Give the count of lines holding the string "scene" and nothing else.

Information shown ▸
- - -
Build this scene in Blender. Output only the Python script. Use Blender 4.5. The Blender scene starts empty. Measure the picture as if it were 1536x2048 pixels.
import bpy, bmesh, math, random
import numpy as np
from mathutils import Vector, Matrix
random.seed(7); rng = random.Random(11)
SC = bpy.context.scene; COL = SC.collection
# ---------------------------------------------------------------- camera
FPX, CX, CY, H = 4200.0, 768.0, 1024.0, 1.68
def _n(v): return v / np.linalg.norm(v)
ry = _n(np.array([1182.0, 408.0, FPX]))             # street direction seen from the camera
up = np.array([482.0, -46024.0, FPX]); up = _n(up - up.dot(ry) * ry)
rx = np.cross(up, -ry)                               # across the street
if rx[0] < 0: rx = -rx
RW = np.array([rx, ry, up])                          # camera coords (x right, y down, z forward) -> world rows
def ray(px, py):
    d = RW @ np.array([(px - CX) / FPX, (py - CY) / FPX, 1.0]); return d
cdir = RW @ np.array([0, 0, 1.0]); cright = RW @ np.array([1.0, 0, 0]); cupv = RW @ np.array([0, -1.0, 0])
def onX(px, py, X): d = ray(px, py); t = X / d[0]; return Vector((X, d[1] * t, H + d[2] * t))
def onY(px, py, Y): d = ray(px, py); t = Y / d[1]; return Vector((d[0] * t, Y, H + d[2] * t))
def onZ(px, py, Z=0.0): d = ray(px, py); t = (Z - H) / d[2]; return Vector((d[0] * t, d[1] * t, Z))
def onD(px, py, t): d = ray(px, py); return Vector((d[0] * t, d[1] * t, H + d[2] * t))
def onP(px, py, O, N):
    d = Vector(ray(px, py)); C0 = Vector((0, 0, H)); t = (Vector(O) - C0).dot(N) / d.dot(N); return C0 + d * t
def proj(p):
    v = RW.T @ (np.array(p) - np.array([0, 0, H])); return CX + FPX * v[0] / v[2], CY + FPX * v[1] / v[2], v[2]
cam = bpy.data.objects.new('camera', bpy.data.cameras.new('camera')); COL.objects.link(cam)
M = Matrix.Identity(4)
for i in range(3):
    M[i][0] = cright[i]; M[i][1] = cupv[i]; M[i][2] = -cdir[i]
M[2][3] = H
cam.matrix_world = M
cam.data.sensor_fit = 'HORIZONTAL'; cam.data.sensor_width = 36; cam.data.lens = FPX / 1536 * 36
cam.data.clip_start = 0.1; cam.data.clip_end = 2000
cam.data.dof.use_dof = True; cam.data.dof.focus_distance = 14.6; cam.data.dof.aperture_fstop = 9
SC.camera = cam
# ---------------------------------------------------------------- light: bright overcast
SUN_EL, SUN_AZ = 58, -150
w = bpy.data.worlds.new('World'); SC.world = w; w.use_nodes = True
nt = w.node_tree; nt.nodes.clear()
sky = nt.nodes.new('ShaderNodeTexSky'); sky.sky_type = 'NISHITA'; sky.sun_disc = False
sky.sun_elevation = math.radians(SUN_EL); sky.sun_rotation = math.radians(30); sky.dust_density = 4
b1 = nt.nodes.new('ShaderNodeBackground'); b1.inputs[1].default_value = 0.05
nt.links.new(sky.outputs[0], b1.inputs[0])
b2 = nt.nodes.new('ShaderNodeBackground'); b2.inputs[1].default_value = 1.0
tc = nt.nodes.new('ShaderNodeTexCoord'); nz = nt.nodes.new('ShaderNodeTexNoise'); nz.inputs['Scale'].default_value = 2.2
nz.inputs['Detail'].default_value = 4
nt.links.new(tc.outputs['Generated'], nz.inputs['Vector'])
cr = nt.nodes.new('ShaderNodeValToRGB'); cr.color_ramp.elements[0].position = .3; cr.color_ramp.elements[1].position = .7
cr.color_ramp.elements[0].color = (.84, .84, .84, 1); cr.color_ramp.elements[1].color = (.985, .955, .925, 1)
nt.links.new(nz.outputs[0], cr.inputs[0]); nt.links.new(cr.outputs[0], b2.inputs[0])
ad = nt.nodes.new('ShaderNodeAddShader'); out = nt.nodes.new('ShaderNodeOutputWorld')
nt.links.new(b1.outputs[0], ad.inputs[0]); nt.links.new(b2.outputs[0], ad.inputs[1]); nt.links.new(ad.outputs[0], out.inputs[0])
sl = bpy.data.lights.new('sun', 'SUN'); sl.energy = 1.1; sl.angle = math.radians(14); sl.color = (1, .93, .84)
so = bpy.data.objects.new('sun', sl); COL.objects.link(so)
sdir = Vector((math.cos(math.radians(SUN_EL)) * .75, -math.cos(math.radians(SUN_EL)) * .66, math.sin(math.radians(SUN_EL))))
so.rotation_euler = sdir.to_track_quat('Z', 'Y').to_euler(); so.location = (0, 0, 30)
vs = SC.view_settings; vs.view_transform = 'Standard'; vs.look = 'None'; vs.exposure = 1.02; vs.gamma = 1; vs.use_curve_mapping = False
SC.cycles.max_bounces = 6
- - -
Output below ▸ 2